A troca de uma inicial
Alberto Dines nota como o conflito entre um manual de redação e os dicionários pode provocar confusão na leitura.
Dines:
– Começou a interinidade, tudo é provisório e transitório, pode ser que mais tarde o confronto eleitoral esquente um pouco mas a cobertura política dos jornais de ontem refletiu o clima de intervalo. Todos resignaram-se com a reprodução da matéria de capa da Veja sobre a responsabilidade do ex-ministro Palocci na quebra do sigilo do caseiro Francenildo. Com exceção da Folha, pouco se acrescentou ao que o semanário publicou no sábado. A nota pitoresca foi fornecida pela entrevista do ex-prefeito e agora candidato ao governo de S.Paulo, José Serra, ao Estadão-ão-ão de domingo.
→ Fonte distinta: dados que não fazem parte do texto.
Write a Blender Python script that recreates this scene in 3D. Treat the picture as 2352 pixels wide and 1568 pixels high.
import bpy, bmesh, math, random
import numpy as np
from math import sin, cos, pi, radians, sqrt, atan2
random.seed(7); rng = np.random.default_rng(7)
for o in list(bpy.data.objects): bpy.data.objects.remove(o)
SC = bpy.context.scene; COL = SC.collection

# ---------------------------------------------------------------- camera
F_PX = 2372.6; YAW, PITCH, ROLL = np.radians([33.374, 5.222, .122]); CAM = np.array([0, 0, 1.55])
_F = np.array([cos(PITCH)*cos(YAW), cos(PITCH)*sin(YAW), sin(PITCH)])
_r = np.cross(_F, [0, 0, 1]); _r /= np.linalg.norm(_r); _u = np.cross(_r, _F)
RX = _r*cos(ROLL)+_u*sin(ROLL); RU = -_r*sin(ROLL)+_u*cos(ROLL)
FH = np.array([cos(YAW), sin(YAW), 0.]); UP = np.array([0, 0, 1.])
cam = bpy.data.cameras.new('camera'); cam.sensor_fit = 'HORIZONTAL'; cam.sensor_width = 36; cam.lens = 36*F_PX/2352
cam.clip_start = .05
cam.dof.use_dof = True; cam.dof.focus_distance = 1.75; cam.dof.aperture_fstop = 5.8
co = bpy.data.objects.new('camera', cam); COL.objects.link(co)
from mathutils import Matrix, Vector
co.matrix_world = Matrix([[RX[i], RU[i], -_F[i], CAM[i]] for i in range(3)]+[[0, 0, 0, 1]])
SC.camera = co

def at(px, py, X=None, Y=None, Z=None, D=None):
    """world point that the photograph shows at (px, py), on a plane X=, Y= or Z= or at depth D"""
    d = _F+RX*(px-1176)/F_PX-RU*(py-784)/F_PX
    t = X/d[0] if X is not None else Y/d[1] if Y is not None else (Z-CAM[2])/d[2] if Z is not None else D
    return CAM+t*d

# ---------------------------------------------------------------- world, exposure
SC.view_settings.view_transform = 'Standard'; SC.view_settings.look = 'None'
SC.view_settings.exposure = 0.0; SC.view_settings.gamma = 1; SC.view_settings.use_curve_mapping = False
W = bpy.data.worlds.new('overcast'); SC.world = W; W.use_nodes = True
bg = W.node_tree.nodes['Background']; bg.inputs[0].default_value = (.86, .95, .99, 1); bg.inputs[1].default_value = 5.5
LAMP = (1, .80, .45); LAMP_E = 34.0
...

Proclamou Serra: “Não podemos deixar o Estado nas mãos do PT”. Ele tem todo o direito de dizer que o pensa só que o jornalão grafou Estado com letra maiúscula, o que significa o conjunto de poderes de uma nação, o governo do país. Ora, Serra não é mais candidato à sucessão de Lula, não disputa o comando do Estado brasileiro, disputa, sim, o comando do governo de São Paulo. O estado a que se referiu é o mais importante da Federação mas é estado com “e” minúsculo conforme recomendam os dicionários. Serra não voltou atrás e não voltou a disputar a presidência, está tudo como estava na sexta-feira à noite. Mas a maiúscula indevida dá uma idéia do nível de precisão da nossa imprensa.
Proteção dispensada
A imprensa menciona mas não explica uma passagem da história do caseiro Francenildo. Por que ele resolveu abandonar o programa de proteção de testemunhas da Polícia Federal? Foi uma providência crucial. Ele evitou ficar isolado. Mas o que o levou a fazer isso? Quem teve a sábia idéia de garantir a liberdade de movimentos de Francenildo?
A periferia da periferia
Pode haver algo de novo no ar quando a atriz Regina Casé, ao apresentar no Fantástico uma série de programas que a Rede Globo exibirá aos sábados, diz que no Brasil, hoje, “o centro é a periferia da periferia”. Exageros retóricos à parte, é um esforço importante para dar visibilidade a personagens que só costumam ser vistas no noticiário de tragédias e violência. E que integram a maioria da população.
Misérias infantis
Duas reportagens mostraram no domingo limitações e dilemas dos programas federais que pretendem garantir a crianças e adolescentes o direito à escola e tempo livre para brincar. O Fantástico foi ao interior da Bahia mostrar crianças que trabalham na produção de cachaça. O processo eventualmente provoca alcoolismo infantil, aceito pelas famílias. O Estadão mostrou limitações e contradições do Programa de Erradicação do Trabalho Infantil, Peti, em diferentes estados brasileiros. Em Santa Rita de Ouro Preto, Minas Gerais, a fabricação de peças de pedra-sabão afeta os pulmões de adultos e crianças.
Essa linha de reportagens custa caro, porque envolve viagens e consome tempo, mas é preciosa para se entender problemas e avaliar soluções dadas pelos governos.